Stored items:
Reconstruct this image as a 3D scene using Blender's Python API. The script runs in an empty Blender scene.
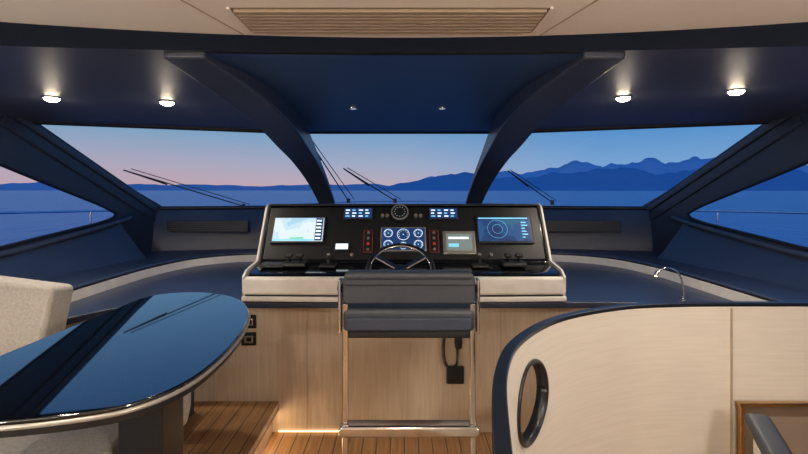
import bpy, bmesh, math
from mathutils import Vector, Matrix
S=bpy.context.scene
S.view_settings.view_transform='Standard'
S.view_settings.look='None'
COL=S.collection

# ---------------- materials ----------------
def nt(m):
    m.use_nodes=True
    return m.node_tree.nodes, m.node_tree.links, m.node_tree.nodes['Principled BSDF']
def mat(name,c,rough=.5,metal=0,var=.06,scale=12,bump=0,coat=0,emis=None,es=0,bscale=None,spec=.5):
    m=bpy.data.materials.new(name); N,L,b=nt(m)
    tc=N.new('ShaderNodeTexCoord'); no=N.new('ShaderNodeTexNoise'); no.inputs['Scale'].default_value=scale
    no.inputs['Detail'].default_value=4
    L.new(tc.outputs['Object'],no.inputs['Vector'])
    r=N.new('ShaderNodeValToRGB')
    r.color_ramp.elements[0].position=.3; r.color_ramp.elements[1].position=.7
    r.color_ramp.elements[0].color=tuple(x*(1-var) for x in c)+(1,)
    r.color_ramp.elements[1].color=tuple(min(1,x*(1+var)) for x in c)+(1,)
    L.new(no.outputs['Fac'],r.inputs['Fac']); L.new(r.outputs['Color'],b.inputs['Base Color'])
    b.inputs['Roughness'].default_value=rough; b.inputs['Metallic'].default_value=metal
    b.inputs['Coat Weight'].default_value=coat; b.inputs['Specular IOR Level'].default_value=spec
    if emis:
        b.inputs['Emission Color'].default_value=emis+(1,); b.inputs['Emission Strength'].default_value=es
    if bump:
        n2=N.new('ShaderNodeTexNoise'); n2.inputs['Scale'].default_value=bscale or 200
        L.new(tc.outputs['Object'],n2.inputs['Vector'])
        bp=N.new('ShaderNodeBump'); bp.inputs['Strength'].default_value=bump; bp.inputs['Distance'].default_value=.003
        L.new(n2.outputs['Fac'],bp.inputs['Height']); L.new(bp.outputs['Normal'],b.inputs['Normal'])
    return m
def oak(name,c1,c2,scale=(1.5,1.5,30),rough=.45):
    m=bpy.data.materials.new(name); N,L,b=nt(m)
    tc=N.new('ShaderNodeTexCoord'); mp=N.new('ShaderNodeMapping'); mp.inputs['Scale'].default_value=scale
    no=N.new('ShaderNodeTexNoise'); no.inputs['Scale'].default_value=3; no.inputs['Detail'].default_value=6
    r=N.new('ShaderNodeValToRGB'); r.color_ramp.elements[0].position=.35; r.color_ramp.elements[1].position=.65
    r.color_ramp.elements[0].color=c1+(1,); r.color_ramp.elements[1].color=c2+(1,)
    L.new(tc.outputs['Object'],mp.inputs['Vector']); L.new(mp.outputs['Vector'],no.inputs['Vector'])
    L.new(no.outputs['Fac'],r.inputs['Fac']); L.new(r.outputs['Color'],b.inputs['Base Color'])
    b.inputs['Roughness'].default_value=rough
    return m
def teak(name):
    m=bpy.data.materials.new(name); N,L,b=nt(m)
    tc=N.new('ShaderNodeTexCoord'); sx=N.new('ShaderNodeSeparateXYZ'); L.new(tc.outputs['Object'],sx.inputs[0])
    mp=N.new('ShaderNodeMapping'); mp.inputs['Scale'].default_value=(30,1.5,1)
    no=N.new('ShaderNodeTexNoise'); no.inputs['Scale'].default_value=2; no.inputs['Detail'].default_value=5
    L.new(tc.outputs['Object'],mp.inputs['Vector']); L.new(mp.outputs['Vector'],no.inputs['Vector'])
    r=N.new('ShaderNodeValToRGB'); r.color_ramp.elements[0].position=.3; r.color_ramp.elements[1].position=.7
    r.color_ramp.elements[0].color=(.22,.105,.042,1); r.color_ramp.elements[1].color=(.37,.20,.085,1)
    L.new(no.outputs['Fac'],r.inputs['Fac'])
    mu=N.new('ShaderNodeMath'); mu.operation='MULTIPLY'; mu.inputs[1].default_value=1/.085; L.new(sx.outputs['X'],mu.inputs[0])
    fr=N.new('ShaderNodeMath'); fr.operation='FRACT'; L.new(mu.outputs[0],fr.inputs[0])
    lt=N.new('ShaderNodeMath'); lt.operation='LESS_THAN'; lt.inputs[1].default_value=.07; L.new(fr.outputs[0],lt.inputs[0])
    mx=N.new('ShaderNodeMixRGB'); mx.inputs['Color2'].default_value=(.03,.02,.015,1)
    L.new(lt.outputs[0],mx.inputs['Fac']); L.new(r.outputs['Color'],mx.inputs['Color1']); L.new(mx.outputs[0],b.inputs['Base Color'])
    b.inputs['Roughness'].default_value=.45
    return m
def glass(name):
    m=bpy.data.materials.new(name); N,L,b=nt(m); N.remove(b)
    out=N['Material Output']; t=N.new('ShaderNodeBsdfTransparent'); t.inputs[0].default_value=(.95,.98,1,1)
    g=N.new('ShaderNodeBsdfGlossy'); g.inputs['Roughness'].default_value=.0
    no=N.new('ShaderNodeTexNoise'); no.inputs['Scale'].default_value=1
    mr=N.new('ShaderNodeMapRange'); mr.inputs['To Min'].default_value=.015; mr.inputs['To Max'].default_value=.02
    L.new(no.outputs['Fac'],mr.inputs['Value'])
    mx=N.new('ShaderNodeMixShader'); L.new(mr.outputs[0],mx.inputs[0]); L.new(t.outputs[0],mx.inputs[1]); L.new(g.outputs[0],mx.inputs[2]); L.new(mx.outputs[0],out.inputs[0])
    return m

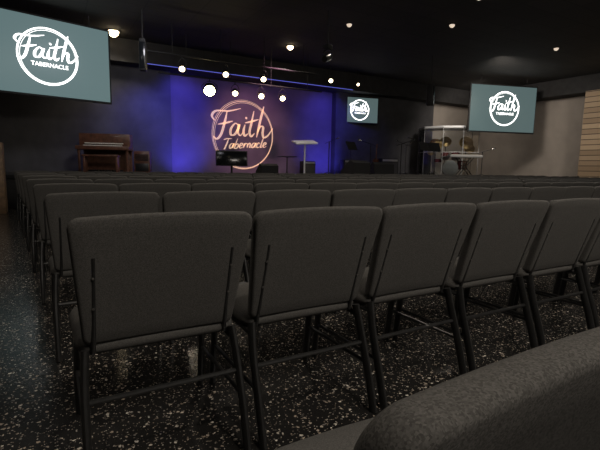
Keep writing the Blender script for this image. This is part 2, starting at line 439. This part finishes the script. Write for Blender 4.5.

WHAT THE EXERCISE ASKS:
Copy each line in full and exactly, omitting any picture.

FINISHED EXERCISE:
Reconstruct this image as a 3D scene using Blender's Python API. The script runs in an empty Blender scene.
import bpy, bmesh, math
from mathutils import Vector, Matrix
S=bpy.context.scene
S.view_settings.view_transform='Standard'
S.view_settings.look='None'
COL=S.collection

# ---------------- materials ----------------
def nt(m):
    m.use_nodes=True
    return m.node_tree.nodes, m.node_tree.links, m.node_tree.nodes['Principled BSDF']
def mat(name,c,rough=.5,metal=0,var=.06,scale=12,bump=0,coat=0,emis=None,es=0,bscale=None,spec=.5):
    m=bpy.data.materials.new(name); N,L,b=nt(m)
    tc=N.new('ShaderNodeTexCoord'); no=N.new('ShaderNodeTexNoise'); no.inputs['Scale'].default_value=scale
    no.inputs['Detail'].default_value=4
    L.new(tc.outputs['Object'],no.inputs['Vector'])
    r=N.new('ShaderNodeValToRGB')
    r.color_ramp.elements[0].position=.3; r.color_ramp.elements[1].position=.7
    r.color_ramp.elements[0].color=tuple(x*(1-var) for x in c)+(1,)
    r.color_ramp.elements[1].color=tuple(min(1,x*(1+var)) for x in c)+(1,)
    L.new(no.outputs['Fac'],r.inputs['Fac']); L.new(r.outputs['Color'],b.inputs['Base Color'])
    b.inputs['Roughness'].default_value=rough; b.inputs['Metallic'].default_value=metal
    b.inputs['Coat Weight'].default_value=coat; b.inputs['Specular IOR Level'].default_value=spec
    if emis:
        b.inputs['Emission Color'].default_value=emis+(1,); b.inputs['Emission Strength'].default_value=es
    if bump:
        n2=N.new('ShaderNodeTexNoise'); n2.inputs['Scale'].default_value=bscale or 200
        L.new(tc.outputs['Object'],n2.inputs['Vector'])
        bp=N.new('ShaderNodeBump'); bp.inputs['Strength'].default_value=bump; bp.inputs['Distance'].default_value=.003
        L.new(n2.outputs['Fac'],bp.inputs['Height']); L.new(bp.outputs['Normal'],b.inputs['Normal'])
    return m
def oak(name,c1,c2,scale=(1.5,1.5,30),rough=.45):
    m=bpy.data.materials.new(name); N,L,b=nt(m)
    tc=N.new('ShaderNodeTexCoord'); mp=N.new('ShaderNodeMapping'); mp.inputs['Scale'].default_value=scale
    no=N.new('ShaderNodeTexNoise'); no.inputs['Scale'].default_value=3; no.inputs['Detail'].default_value=6
    r=N.new('ShaderNodeValToRGB'); r.color_ramp.elements[0].position=.35; r.color_ramp.elements[1].position=.65
    r.color_ramp.elements[0].color=c1+(1,); r.color_ramp.elements[1].color=c2+(1,)
    L.new(tc.outputs['Object'],mp.inputs['Vector']); L.new(mp.outputs['Vector'],no.inputs['Vector'])
    L.new(no.outputs['Fac'],r.inputs['Fac']); L.new(r.outputs['Color'],b.inputs['Base Color'])
    b.inputs['Roughness'].default_value=rough
    return m
def teak(name):
    m=bpy.data.materials.new(name); N,L,b=nt(m)
    tc=N.new('ShaderNodeTexCoord'); sx=N.new('ShaderNodeSeparateXYZ'); L.new(tc.outputs['Object'],sx.inputs[0])
    mp=N.new('ShaderNodeMapping'); mp.inputs['Scale'].default_value=(30,1.5,1)
    no=N.new('ShaderNodeTexNoise'); no.inputs['Scale'].default_value=2; no.inputs['Detail'].default_value=5
    L.new(tc.outputs['Object'],mp.inputs['Vector']); L.new(mp.outputs['Vector'],no.inputs['Vector'])
    r=N.new('ShaderNodeValToRGB'); r.color_ramp.elements[0].position=.3; r.color_ramp.elements[1].position=.7
    r.color_ramp.elements[0].color=(.22,.105,.042,1); r.color_ramp.elements[1].color=(.37,.20,.085,1)
    L.new(no.outputs['Fac'],r.inputs['Fac'])
    mu=N.new('ShaderNodeMath'); mu.operation='MULTIPLY'; mu.inputs[1].default_value=1/.085; L.new(sx.outputs['X'],mu.inputs[0])
    fr=N.new('ShaderNodeMath'); fr.operation='FRACT'; L.new(mu.outputs[0],fr.inputs[0])
    lt=N.new('ShaderNodeMath'); lt.operation='LESS_THAN'; lt.inputs[1].default_value=.07; L.new(fr.outputs[0],lt.inputs[0])
    mx=N.new('ShaderNodeMixRGB'); mx.inputs['Color2'].default_value=(.03,.02,.015,1)
    L.new(lt.outputs[0],mx.inputs['Fac']); L.new(r.outputs['Color'],mx.inputs['Color1']); L.new(mx.outputs[0],b.inputs['Base Color'])
    b.inputs['Roughness'].default_value=.45
    return m
def glass(name):
    m=bpy.data.materials.new(name); N,L,b=nt(m); N.remove(b)
    out=N['Material Output']; t=N.new('ShaderNodeBsdfTransparent'); t.inputs[0].default_value=(.95,.98,1,1)
    g=N.new('ShaderNodeBsdfGlossy'); g.inputs['Roughness'].default_value=.0
    no=N.new('ShaderNodeTexNoise'); no.inputs['Scale'].default_value=1
    mr=N.new('ShaderNodeMapRange'); mr.inputs['To Min'].default_value=.015; mr.inputs['To Max'].default_value=.02
    L.new(no.outputs['Fac'],mr.inputs['Value'])
    mx=N.new('ShaderNodeMixShader'); L.new(mr.outputs[0],mx.inputs[0]); L.new(t.outputs[0],mx.inputs[1]); L.new(g.outputs[0],mx.inputs[2]); L.new(mx.outputs[0],out.inputs[0])
    return m

Keep writing the Blender script for this image. This is part 2, starting at line 439. This part finishes the script. Write for Blender 4.5.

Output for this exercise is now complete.